Días sin horas

martes, noviembre 10, 2009
 
Algunos niños supimos arrastrar los cuentos hasta la adolescencia y los enterramos en un lugar que inventamos. En esa tierra crecieron castillos, masías antiguas, y a veces sólo la hierba tibia para tumbarse y mirar las nubes.
Probablemente los ex-niños de los castillos buscaban dragones con el nombre del chico popular de la clase, a los que matarían, para rescatar a la princesa, con el nombre de la chica popular de clase. Tardarían en entender que lo mejor que podía pasar es que los dragones y las princesas se fueran juntos, y que ellos se dedicaran a buscar princesas que habían hecho sus castillos esperando a príncipes con nombre del chico popular de clase,...

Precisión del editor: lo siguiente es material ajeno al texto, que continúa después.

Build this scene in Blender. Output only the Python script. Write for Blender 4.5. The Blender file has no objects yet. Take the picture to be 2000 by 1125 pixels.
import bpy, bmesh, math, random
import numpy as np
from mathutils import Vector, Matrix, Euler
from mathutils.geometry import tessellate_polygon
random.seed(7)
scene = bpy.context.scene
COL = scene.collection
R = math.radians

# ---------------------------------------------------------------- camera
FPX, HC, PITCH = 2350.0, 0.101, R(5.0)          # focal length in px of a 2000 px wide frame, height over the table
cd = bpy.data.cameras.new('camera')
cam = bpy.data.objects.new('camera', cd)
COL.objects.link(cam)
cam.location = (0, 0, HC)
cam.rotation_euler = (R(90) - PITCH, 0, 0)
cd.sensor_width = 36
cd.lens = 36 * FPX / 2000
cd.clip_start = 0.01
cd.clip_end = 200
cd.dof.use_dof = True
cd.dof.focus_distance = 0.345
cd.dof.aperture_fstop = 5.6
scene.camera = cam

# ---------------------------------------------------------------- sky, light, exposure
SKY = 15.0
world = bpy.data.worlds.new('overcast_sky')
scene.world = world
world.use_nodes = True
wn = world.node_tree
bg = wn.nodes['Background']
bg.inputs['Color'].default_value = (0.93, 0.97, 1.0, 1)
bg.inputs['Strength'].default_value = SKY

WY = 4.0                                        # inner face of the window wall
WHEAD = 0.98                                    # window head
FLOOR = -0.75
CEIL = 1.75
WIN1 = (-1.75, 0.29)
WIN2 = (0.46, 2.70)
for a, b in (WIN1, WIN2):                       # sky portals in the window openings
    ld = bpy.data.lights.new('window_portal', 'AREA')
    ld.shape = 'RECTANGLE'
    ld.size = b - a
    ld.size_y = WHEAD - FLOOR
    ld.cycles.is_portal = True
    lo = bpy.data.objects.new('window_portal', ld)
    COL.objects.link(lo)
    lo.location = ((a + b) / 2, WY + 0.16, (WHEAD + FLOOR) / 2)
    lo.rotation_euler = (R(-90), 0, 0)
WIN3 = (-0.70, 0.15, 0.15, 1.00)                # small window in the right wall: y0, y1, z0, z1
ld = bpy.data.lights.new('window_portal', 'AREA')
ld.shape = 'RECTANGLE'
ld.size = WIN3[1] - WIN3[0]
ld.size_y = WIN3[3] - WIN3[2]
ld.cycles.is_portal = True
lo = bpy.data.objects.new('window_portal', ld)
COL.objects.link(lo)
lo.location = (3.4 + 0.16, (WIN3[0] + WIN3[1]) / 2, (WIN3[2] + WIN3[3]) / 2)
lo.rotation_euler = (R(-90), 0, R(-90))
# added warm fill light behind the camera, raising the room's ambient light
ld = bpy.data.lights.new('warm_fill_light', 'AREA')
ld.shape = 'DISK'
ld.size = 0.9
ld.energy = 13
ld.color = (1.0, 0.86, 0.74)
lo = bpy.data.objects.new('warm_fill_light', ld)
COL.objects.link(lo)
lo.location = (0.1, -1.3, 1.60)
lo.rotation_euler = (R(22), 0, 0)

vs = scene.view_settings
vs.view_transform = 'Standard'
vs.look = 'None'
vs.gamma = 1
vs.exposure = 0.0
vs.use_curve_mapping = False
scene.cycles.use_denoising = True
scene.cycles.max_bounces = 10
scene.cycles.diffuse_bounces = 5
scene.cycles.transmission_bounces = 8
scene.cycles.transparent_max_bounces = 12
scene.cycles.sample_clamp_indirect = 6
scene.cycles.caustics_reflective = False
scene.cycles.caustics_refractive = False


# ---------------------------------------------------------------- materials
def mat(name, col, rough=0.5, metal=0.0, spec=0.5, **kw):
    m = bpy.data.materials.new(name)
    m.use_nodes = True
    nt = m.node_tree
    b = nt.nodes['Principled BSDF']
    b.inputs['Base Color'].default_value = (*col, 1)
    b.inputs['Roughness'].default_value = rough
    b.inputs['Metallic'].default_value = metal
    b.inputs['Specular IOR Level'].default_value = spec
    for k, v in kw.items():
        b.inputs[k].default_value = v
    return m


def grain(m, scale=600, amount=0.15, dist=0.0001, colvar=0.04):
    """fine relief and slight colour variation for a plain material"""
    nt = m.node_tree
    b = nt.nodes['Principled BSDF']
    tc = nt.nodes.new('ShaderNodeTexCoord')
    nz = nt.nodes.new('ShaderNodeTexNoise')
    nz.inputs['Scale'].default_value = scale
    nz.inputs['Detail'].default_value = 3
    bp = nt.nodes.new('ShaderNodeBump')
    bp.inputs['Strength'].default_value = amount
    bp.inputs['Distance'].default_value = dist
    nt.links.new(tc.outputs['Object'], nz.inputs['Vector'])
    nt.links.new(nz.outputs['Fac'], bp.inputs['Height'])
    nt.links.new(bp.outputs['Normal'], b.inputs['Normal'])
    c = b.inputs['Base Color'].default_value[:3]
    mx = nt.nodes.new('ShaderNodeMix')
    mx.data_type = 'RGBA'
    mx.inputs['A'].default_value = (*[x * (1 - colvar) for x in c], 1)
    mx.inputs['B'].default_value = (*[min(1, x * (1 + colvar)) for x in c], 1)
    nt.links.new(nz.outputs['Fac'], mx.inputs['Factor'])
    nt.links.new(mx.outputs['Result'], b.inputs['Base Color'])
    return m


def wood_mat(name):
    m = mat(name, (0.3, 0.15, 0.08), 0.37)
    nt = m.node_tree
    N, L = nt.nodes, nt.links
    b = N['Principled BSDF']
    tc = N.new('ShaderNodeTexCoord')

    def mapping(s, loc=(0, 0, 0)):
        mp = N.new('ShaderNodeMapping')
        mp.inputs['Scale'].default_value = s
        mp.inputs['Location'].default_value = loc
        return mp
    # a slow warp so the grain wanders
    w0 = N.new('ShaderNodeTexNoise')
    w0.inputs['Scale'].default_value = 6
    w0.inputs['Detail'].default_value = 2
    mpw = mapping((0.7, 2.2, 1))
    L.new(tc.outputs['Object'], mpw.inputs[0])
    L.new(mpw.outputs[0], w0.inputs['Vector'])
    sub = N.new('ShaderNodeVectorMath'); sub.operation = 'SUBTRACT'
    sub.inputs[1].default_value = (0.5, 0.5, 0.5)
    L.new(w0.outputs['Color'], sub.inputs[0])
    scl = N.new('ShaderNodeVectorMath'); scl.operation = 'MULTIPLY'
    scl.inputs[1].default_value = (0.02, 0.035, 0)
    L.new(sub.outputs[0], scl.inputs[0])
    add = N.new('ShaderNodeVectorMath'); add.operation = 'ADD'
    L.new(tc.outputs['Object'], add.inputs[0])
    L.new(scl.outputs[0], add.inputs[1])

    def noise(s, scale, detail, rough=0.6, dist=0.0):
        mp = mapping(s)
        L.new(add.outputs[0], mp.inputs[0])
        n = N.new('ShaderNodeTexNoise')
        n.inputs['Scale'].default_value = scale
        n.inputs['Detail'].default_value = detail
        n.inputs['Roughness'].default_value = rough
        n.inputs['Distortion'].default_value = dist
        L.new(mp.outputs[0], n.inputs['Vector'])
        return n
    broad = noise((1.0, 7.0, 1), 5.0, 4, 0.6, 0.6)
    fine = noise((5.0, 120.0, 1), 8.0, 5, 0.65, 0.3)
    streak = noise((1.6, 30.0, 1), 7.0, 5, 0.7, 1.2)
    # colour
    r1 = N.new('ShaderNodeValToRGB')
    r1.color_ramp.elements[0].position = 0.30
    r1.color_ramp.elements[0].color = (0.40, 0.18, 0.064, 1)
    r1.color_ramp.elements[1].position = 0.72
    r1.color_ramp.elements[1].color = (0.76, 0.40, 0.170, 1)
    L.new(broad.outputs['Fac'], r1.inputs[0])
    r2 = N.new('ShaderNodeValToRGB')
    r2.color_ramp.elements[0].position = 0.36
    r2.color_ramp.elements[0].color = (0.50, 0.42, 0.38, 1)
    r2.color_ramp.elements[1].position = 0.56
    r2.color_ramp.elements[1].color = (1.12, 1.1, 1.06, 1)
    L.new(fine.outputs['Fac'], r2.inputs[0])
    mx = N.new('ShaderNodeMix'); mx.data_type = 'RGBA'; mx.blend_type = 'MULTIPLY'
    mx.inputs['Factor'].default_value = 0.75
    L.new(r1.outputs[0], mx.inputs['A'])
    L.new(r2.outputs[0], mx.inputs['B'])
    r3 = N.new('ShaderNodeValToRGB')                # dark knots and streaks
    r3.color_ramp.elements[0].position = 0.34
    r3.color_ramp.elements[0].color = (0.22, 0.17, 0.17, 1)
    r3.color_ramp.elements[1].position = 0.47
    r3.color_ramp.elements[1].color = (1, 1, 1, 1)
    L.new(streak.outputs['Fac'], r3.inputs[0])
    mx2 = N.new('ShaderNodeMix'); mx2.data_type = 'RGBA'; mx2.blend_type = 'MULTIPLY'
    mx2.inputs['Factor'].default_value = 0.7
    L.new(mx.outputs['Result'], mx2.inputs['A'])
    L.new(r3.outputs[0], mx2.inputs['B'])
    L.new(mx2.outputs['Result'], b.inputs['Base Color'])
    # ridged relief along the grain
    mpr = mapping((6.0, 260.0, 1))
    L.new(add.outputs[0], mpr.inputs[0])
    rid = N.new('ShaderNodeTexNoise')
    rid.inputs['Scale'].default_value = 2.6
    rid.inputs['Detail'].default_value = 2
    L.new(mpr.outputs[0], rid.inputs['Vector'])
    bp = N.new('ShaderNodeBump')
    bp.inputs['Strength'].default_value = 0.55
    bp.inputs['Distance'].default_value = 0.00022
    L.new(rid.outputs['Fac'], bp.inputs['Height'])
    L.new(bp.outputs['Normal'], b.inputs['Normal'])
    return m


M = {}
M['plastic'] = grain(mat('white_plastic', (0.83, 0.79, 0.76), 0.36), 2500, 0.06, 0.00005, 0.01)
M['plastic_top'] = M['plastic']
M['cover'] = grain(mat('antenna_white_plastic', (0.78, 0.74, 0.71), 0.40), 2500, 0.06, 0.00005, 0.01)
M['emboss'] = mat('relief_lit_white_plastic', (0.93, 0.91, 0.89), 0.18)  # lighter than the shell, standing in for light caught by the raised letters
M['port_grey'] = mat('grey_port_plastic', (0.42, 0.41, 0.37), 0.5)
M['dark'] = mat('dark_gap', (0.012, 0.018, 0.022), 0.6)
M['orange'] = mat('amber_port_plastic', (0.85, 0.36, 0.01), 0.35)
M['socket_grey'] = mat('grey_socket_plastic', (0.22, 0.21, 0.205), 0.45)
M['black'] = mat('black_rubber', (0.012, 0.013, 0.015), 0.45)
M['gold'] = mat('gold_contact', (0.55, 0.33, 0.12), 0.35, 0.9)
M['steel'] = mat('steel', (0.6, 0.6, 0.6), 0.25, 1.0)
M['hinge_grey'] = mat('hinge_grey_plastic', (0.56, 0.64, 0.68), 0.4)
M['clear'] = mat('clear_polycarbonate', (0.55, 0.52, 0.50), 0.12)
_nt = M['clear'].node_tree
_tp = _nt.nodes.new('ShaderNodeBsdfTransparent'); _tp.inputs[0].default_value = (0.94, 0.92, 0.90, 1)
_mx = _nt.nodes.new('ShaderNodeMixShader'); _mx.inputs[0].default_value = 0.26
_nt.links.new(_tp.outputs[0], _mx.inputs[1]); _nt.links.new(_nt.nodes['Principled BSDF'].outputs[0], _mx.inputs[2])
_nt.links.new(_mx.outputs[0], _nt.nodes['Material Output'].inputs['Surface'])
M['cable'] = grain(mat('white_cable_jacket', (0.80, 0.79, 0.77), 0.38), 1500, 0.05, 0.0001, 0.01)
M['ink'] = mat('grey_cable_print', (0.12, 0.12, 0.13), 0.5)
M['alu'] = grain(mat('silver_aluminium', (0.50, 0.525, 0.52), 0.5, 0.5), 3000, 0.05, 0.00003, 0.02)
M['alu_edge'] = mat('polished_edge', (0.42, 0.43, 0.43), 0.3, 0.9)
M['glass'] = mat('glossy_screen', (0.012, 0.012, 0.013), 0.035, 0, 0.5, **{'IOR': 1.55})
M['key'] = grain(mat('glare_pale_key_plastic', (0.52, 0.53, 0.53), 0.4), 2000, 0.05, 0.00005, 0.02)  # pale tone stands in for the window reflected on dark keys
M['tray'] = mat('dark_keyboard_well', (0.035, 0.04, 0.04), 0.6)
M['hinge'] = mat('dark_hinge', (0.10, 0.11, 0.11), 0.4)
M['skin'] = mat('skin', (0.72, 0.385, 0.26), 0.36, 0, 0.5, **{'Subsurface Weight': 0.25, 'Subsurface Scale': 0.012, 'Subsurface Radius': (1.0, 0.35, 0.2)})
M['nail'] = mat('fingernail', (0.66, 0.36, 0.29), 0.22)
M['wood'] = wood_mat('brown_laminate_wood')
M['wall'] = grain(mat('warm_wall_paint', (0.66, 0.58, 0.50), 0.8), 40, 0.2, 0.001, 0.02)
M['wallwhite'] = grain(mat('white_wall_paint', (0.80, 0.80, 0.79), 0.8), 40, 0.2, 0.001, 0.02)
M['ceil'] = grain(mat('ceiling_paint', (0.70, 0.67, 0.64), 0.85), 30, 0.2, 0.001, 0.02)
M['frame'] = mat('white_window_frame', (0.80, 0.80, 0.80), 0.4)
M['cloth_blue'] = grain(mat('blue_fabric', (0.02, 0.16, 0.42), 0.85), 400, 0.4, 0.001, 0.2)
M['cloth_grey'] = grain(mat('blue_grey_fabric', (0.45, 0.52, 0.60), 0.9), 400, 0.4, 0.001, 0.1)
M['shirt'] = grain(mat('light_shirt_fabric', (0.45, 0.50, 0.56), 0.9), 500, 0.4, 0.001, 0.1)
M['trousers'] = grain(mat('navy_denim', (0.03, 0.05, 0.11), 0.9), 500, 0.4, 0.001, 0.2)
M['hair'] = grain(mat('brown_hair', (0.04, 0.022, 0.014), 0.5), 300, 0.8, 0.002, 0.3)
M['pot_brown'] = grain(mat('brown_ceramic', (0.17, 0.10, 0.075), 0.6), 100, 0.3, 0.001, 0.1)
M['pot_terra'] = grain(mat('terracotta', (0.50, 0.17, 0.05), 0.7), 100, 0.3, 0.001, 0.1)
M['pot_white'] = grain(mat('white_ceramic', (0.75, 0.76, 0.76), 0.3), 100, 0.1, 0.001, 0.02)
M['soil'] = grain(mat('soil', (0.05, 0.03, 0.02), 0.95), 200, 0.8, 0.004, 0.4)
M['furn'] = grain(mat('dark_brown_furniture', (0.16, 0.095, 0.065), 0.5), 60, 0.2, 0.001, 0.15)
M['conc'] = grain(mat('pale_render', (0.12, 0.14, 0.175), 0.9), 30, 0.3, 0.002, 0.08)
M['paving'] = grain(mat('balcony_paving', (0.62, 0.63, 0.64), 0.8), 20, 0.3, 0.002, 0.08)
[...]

Cuando aparecieron las casas antiguas en medio de la montaña, nos imaginábamos como intelectuales incomprendidos, que lejos de todo el ruido de la banalidad generalizada nos dedicábamos a la reflexión, a la lectura, a la filosofía. Las chicas dejaban de ser princesas, y se convertían en la idea intangible de un rayo de luna que se cuela entre las ramas de un bosque y, por un segundo, te da la sensación de estar viéndola a ella, que es Ella. A base de desengaños hemos rechazado la posibilidad de que esa persona exista, por lo menos cerca de nosotros, y nos subimos a los árboles a buscarla. Los sentidos se agudizan, y la casa ya no es solo una casa, es el olor a tierra mojada, a lluvia; es el tacto de una mesa de madera; es el sonido de una hoja seca que cruje bajo nuestras pisadas.

Acabas abandonando los edificios y te quedas tirado en la hierba, acariciando la cabeza que tienes sobre el pecho y que huele a tomillo. Evitas preguntas, evitas confesiones. Sólo saboreas la sensación presente. Esa sensación que no sabes de dónde viene exáctamente, pero da igual. Serán las nubes en el cielo, serán sus pechos contra tu estómago. Empiezas a entender la figura femenina como algo tan tangible como la arena de la playa, dependerá de cómo quieras tocarla para sentir algo o nada. Se concreta en unos labios, en un cuello, en unas piernas,... Pierde la magia de lo etéreo e informe, que recuerda más a un ángel que a una mujer.

Aunque fui deambulando por estos sitios me inventé mi rincón lejos de tan lícitas utopías. Me alojaba en un ático, sin paredes, sólo ventanales. Por el que se veía un París decimonónico cubierto por un cielo plomizamente europeo. Ahí me llevé a mi amores aunque no lo supieran. Se quedaban dormidas sobre una cama deshecha con sábanas blancas que reflejaban el gris del cielo. Jugaba con ellas, con sus miradas, con sus sonrisas, con las complicidades. Escuchaba música, solía sonar Elliott Smith o Jeff Buckley o The Elected, o alguna guitarra que derramara un poco de melancolía para darle a la habitación un tono de novela o de película.

Ahora, a punto de claudicar y cerrar mi ático, me he creído que la vida empieza cuando se pone el sol, porque antes sólo hay trabajo, rutina y tedio. Y es cuando se pone el sol y las familias se duermen que me bajo a un bar oscuro y sordido en el que las mujeres fuman y los hombres llevan sombrero. Todos visten como en los años 30, y al final del bar hay un pianista borracho que se pasa todas las noches tocando canciones de Coltrane a un ritmo frenético. Los vapores del alcohol son suficientes como para marear a cualquiera que entre. Los personajes que frecuentan el lugar, con un toque entre Humphrey Bogart en Casablanca y Mickey Rourke en Sin City, me son tan ajenos como inaccesibles, quizá porque sienta que no tengo nada que ver con ellos, quizá porque me gustaría ser como ellos.
Entre faldas se me acercan unas piernas que traen a una mujer más sensual que intersante. Y abdico en mi búsqueda de un rayo de luna, de el olor a hierba, de la princesa. Sólo huele a sudor, las sábanas se pegan, y nunca apetece quedarse a desayunar.